The entertainment business is a slime-coated canal to navigate, whether you're a bunny-smashing nutcase named Marty, a necrophiliac named Benny, or a snide, red-faced monster called Jerkbeast. Just ask Steaming Wolf Penis, the shitty punk band starring in the locally made, low-budget, lowbrow rock-n-roll comedy Benny, Marty, & Jerkbeast.

The 85-minute movie follows the trio's journey through a very shoddy spotlight. It opens with the pissy, walleyed Jerkbeast (codirector Brady Hall) clubbing pedestrians from a bicycle, only to change his course once he commandeers Benny (codirector Calvin Lee Reeder) and Marty (producer Brian Wendorf) to do a public access call-in show where the premise is to merely insult everyone who calls in. After fending off a singular groupie, Jerkbeast's thirst for the spotlight grows increasingly insatiable, and the threesome form a band, looking for more fame, opportunities for verbal abuse, and acclaim than cable television can offer. Chancing upon a hit with their song "Looks Like Chocolate, Tastes Like Shit," the band navigates unscrupulous managers, a waning fan base, and Benny's obsession with dead chicks by delivering one crass punch line after another.

The idea behind Benny, Marty, & Jerkbeast--which came out last summer, and has since showed at various screenings in Seattle, New York, and L.A. --started as an actual public-access show that aired for two seasons on Seattle's SCAN TV back in 2001. The concept behind the half-hour show, simply called Jerkbeast, was the same as what eventually became the movie--random people needing a dial-an-insult fix. It starred Marty, Benny, and Jerkbeast--all of whom spewed constant streams of gruff vitriol at friend and foe alike. According to its creators, the show was a success. "The phone was always jammed," says Hall. "Every time you pushed the hang-up button there was a new call coming in. Sometimes it was just a 10-year-old boy who wanted to say 'fuck' on TV. Or we had a lot of white-power guys calling."

They never planned on the yelling marathons turning into anything beyond a cable show, though. "[After] the first series we did, we didn't even want anyone to see Jerkbeast again," says Reeder. "And then our buddy Andy McAllister made this movie Shag Carpet Sunset with a public-access sequence and we were totally inspired by it." Adds Hall, "We wrote out the story [for Benny, Marty, & Jerkbeast] at Burger King right after we saw that movie."

The trio had worked together on a feature-length film once before. In 2002, on a budget of roughly $5,000, they self-released Polterchrist, a B-grade horror movie about a bloodthirsty Jesus returning to Earth. The humor in that film, like Benny, Marty, & Jerkbeast, was a crude David Lynch meets Repo Man--warped shit that teeters between brilliant and stupid, spawned out of countless inside jokes.

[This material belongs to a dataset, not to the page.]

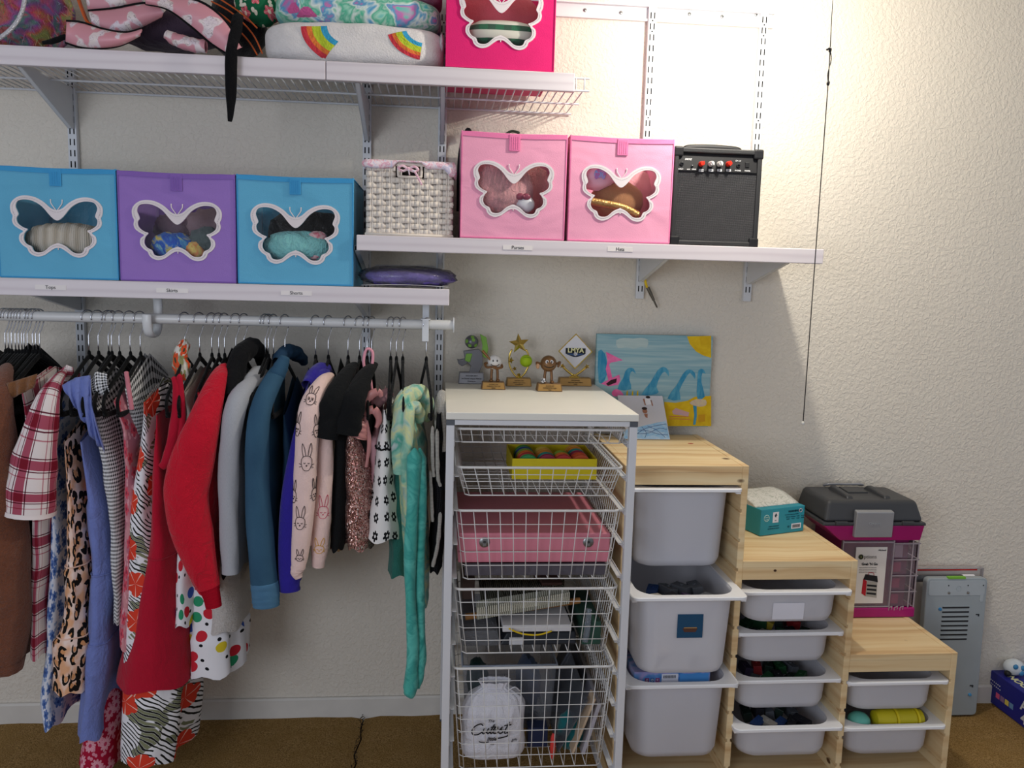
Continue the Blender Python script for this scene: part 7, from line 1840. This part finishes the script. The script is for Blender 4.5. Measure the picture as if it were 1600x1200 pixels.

They started filming Benny, Marty, & Jerkbeast in 2002, putting up $6,000 of their own money and casting a crew of friends and local actors, with a couple musician cameos thrown in for good measure. Although the film has had successful screenings, the group says it's been a struggle getting their offbeat comedy into the festival circuit--although, as of press time, the film had been accepted to the San Diego Underground Film Festival. "Rock-n-roll kids get it immediately," says Reeder, who also plays bass with local spaz punks the Popular Shapes. "Rock-n-roll kids go to shows and see fucked-up shit all the time, and they're like, 'Yeah, that's great.' But independent-film enthusiasts see it and they're like, 'This doesn't have a lot of focus.'" To that end, Hall says the team is trying to get distribution for their film--now available on DVD--through a record label instead of a film company.

They also claim that SIFF showed interest in Benny, Marty, & Jerkbeast but didn't select the movie in the end. "We were pissed because SIFF was telling us to submit it and then rejected us," says Reeder. "So we were like, 'Fine, fuck you guys, we're going to have a screening across the street. And we're going to promote the shit out of it and have a better time than you guys can have.'" The same DIY attitude and insult arsenal that spawned the Jerkbeast character seems instilled in its creators, and with the monster himself in attendance at this week's screening, the laughs will be at everyone's expense, SIFF or no SIFF.

Benny, Marty, & Jerkbeast screens with the shorts Practical Butt Cutter (starring members of the Holy Ghost Revival), and The Gibraltar Code at Oliwood Theaters, 910 1/2 E Pine St, Fri June 4, 7:30 pm, $7.